The day after the shooting, the complaint states Readus "wanted to clear his name" and speak with police. In a conversation over the phone, Readus told police someone punched him in the head at the bar and "15 people across the street" were "waiting to attack him" after the incident. During the conversation, the complaint states, Readus refused to describe his clothing – which is how police identified him in the surveillance video – and said he did not hear any gunshots.

Shooting outside Las Margaritas Bar & Grill in Kenosha

The complaint states police reviewed Readus' phone records, which showed multiple calls to Murphy's number between 1 a.m. and the time of the shooting. Surveillance during that time showed one or both of the men on their phones at times that matched the phone records of their calls.

Murphy was officially developed as a suspect on Oct. 10, the complaint states.

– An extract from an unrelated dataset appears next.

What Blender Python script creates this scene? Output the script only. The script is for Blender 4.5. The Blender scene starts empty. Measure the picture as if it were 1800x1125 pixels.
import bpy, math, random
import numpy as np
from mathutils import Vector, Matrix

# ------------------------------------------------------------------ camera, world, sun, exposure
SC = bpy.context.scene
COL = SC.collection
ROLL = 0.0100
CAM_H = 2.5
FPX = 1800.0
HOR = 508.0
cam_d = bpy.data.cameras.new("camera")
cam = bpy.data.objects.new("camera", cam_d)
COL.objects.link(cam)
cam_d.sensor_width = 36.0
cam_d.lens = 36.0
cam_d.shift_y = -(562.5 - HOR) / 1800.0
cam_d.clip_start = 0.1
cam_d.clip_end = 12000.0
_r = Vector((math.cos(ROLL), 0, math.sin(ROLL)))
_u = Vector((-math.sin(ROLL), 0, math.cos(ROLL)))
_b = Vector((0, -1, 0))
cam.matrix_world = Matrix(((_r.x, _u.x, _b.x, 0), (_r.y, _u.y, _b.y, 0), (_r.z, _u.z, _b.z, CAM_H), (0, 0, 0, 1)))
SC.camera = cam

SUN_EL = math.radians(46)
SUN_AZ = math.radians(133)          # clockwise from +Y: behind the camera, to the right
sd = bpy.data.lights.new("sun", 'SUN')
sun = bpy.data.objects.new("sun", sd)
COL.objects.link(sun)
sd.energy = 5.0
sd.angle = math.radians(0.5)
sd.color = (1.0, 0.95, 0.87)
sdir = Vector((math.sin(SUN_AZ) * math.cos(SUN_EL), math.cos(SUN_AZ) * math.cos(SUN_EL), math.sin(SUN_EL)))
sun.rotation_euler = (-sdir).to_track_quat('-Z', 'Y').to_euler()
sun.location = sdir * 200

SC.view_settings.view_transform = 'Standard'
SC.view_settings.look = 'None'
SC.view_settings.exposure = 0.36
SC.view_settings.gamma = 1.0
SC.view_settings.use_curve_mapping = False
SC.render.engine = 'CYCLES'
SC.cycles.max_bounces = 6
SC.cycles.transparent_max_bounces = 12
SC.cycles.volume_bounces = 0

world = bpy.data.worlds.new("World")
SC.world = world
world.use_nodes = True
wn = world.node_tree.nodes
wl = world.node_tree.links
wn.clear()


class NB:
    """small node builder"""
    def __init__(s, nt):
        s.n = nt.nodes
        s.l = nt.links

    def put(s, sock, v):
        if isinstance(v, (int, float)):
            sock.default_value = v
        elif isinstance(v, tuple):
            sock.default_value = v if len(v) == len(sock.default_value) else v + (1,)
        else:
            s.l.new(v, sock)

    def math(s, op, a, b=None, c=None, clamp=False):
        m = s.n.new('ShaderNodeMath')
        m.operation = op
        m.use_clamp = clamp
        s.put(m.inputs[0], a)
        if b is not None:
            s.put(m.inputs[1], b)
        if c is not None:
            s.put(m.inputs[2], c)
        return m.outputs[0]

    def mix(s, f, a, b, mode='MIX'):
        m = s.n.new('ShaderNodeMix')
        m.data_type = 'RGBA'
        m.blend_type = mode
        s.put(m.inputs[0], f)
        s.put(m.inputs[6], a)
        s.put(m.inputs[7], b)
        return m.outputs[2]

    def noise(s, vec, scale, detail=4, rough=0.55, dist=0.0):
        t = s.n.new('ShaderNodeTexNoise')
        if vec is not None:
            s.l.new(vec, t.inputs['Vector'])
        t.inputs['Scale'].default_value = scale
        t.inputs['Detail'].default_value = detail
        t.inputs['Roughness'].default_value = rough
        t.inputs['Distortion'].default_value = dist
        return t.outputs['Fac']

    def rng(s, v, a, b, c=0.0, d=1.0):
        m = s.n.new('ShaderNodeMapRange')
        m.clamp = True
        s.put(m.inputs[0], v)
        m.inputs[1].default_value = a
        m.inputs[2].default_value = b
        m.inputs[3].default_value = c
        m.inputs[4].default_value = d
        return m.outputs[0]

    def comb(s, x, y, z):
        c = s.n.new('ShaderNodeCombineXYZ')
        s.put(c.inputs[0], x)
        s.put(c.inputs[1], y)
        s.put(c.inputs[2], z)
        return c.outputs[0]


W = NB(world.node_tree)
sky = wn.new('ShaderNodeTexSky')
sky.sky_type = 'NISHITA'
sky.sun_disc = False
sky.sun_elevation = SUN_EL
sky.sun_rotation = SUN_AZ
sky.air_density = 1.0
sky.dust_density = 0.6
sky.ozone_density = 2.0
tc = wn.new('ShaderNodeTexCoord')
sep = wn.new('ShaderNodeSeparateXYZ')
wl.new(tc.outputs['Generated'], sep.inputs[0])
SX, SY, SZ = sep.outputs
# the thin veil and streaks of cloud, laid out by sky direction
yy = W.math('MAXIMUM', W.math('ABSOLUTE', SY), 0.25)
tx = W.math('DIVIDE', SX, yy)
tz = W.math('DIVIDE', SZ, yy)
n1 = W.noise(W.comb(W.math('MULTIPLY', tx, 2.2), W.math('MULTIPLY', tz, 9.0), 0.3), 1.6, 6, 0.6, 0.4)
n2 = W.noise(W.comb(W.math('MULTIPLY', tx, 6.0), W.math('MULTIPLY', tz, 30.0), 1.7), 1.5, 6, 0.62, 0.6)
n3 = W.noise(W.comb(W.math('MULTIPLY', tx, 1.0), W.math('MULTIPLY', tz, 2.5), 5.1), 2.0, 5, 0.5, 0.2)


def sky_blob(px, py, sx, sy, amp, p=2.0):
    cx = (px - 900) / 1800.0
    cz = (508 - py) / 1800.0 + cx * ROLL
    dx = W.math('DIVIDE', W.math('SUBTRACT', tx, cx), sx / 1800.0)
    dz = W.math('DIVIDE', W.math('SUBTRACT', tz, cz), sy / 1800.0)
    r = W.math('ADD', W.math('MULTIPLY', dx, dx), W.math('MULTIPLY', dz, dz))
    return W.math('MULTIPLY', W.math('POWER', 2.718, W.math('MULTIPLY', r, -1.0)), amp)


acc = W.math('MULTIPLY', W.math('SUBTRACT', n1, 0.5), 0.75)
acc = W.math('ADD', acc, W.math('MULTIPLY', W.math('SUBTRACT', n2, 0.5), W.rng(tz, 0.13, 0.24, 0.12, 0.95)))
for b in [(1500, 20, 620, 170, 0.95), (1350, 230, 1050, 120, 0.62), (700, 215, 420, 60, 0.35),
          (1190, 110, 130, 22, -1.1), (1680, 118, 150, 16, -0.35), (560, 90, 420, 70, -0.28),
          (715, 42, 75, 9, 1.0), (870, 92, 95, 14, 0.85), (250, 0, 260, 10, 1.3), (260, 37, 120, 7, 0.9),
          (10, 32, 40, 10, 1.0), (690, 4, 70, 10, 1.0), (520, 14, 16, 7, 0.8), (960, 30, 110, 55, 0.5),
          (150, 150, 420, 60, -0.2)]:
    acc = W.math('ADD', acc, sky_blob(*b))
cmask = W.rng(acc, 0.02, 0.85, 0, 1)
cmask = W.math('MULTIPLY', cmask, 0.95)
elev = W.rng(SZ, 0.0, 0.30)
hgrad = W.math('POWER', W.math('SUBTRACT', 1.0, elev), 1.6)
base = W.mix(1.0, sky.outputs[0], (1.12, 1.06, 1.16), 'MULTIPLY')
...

The woman was shown a photo array that included his picture, but she identified someone other than Murphy as the driver.

Per the complaint, Murphy was on supervision through the Wisconsin Department of Corrections until April 2022. Police obtained records, including his phone number. Phone records placed Murphy in the northern Illinois/southeastern Wisconsin area from Sept. 13-19 – after which time he went to Georgia. Specifically, the records placed him in Kenosha during the early morning hours of Sept. 18.

Murphy's phone records also showed he was in "constant contact" with a "262" number, according to the complaint. Police traced that number to a woman who had photos of herself and Murphy posted on Facebook. Police used those photos to identify him as the man seen on surveillance getting into the car from which the shots were fired. Identifying features included his clothing, facial hair and a tattoo on his right forearm. That tattoo was also listed in his Wisconsin DOC record, per the complaint.